Better Home and Finance (NASDAQ: BETR) or Aurora Acquisition, still down 94%

If a rose is still as sweet by any other name then so’s a stinker of a stock whatever the name

Update : 28 Aug 2023, 05:26 PM

Better Home and Finance (NASDAQ: BETR) had one of those IPOs that everyone would prefer to forget last week. In places it’s still listed as Aurora Acquisition and given that they’re now the same company that has fared just as well. Down 94% in only two days seems to be about the consensus before the market opens this morning. 

We talked back a while about Aurora Acquisition: Aurora Acquisition (NASDAQ: AURC) stock was up 223% yesterday. It's also - variably - down 17% this morning. Which is about 25% of yesterday's rise gone already. The excitement is, of course that, AURC is a SPAC. Which has a value of the cash inside it and that's it. Except, the value of the cash plus hopes of whatever, or whoever, the SPAC might merge with. So, and even small change in that hope can lead to wild swings in price. 

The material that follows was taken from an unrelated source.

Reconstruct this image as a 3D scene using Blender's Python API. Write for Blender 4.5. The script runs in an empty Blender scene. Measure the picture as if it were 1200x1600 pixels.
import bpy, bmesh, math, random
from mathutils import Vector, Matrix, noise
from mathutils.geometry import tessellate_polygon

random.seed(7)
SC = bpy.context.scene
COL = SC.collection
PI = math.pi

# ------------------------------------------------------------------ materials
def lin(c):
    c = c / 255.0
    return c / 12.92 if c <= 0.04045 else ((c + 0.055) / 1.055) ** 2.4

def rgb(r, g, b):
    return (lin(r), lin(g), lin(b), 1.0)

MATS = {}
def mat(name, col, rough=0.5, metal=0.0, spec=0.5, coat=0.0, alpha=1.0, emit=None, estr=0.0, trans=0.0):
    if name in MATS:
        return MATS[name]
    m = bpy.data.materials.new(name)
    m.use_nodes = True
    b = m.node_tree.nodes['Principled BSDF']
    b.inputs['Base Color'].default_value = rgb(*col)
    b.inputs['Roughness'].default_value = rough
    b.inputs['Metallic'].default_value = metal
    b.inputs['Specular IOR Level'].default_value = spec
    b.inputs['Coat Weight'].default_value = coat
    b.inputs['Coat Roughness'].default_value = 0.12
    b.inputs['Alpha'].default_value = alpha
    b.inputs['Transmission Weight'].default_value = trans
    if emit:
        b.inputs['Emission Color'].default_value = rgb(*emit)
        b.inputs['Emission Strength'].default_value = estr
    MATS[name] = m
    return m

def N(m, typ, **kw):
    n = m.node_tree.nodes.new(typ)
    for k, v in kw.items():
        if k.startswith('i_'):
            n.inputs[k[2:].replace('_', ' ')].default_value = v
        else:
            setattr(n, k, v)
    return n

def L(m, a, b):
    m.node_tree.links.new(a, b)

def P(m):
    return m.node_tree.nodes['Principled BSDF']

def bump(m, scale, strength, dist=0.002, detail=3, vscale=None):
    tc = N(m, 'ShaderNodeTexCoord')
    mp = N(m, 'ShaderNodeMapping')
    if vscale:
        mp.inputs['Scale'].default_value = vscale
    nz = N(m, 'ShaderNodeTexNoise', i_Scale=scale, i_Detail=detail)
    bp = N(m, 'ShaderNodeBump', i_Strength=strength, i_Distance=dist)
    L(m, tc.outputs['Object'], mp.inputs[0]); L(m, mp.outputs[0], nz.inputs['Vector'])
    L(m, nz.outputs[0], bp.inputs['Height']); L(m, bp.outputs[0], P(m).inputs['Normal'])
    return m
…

“As it happens Aurora had been bumbling along at $10 and change ($10 being the cash value) and there were entire days that went by without there being even the one trade. Then came that change in hope to deliver the excitement: “Aurora Acquisition shares more than tripled to $36.01 Tuesday after a Monday update from the blank-check company about its merger with Better, a mortgage lender backed by SoftBank Group. Aurora said in a securities filing that it scheduled an Aug. 11 stockholder vote about the deal. Aurora and Better also filed the required forms on July 19 under the Hart-Scott-Rodino Act.”

That didn’t, as it happened, work out well:

Better Home and Finance, or Aurora Acquisition stock price from Google Finance

We also talked about the actual IPO of Better H&F: The specific problem is this: “Only a fraction of Better shares were available for trading after a vast majority of investors opted to cash in their investments before the SPAC tie-up was completed, SPAC Research data analyzed by Bloomberg shows.” SPAC investors can take their $10 back if they don’t like the look of the deal. Apparently 95% did so in this case. And that’ll crater a stock price, 95% of stockholders taking the cash and running for the hills.

Now, there’s much talk about how much better everything will be once interest rates peak and everyone refinances their mortgages on the slide down the curve. But, well, who wants to wait that long? Or even, why not wait until there’s evidence of that before getting into BETR stock?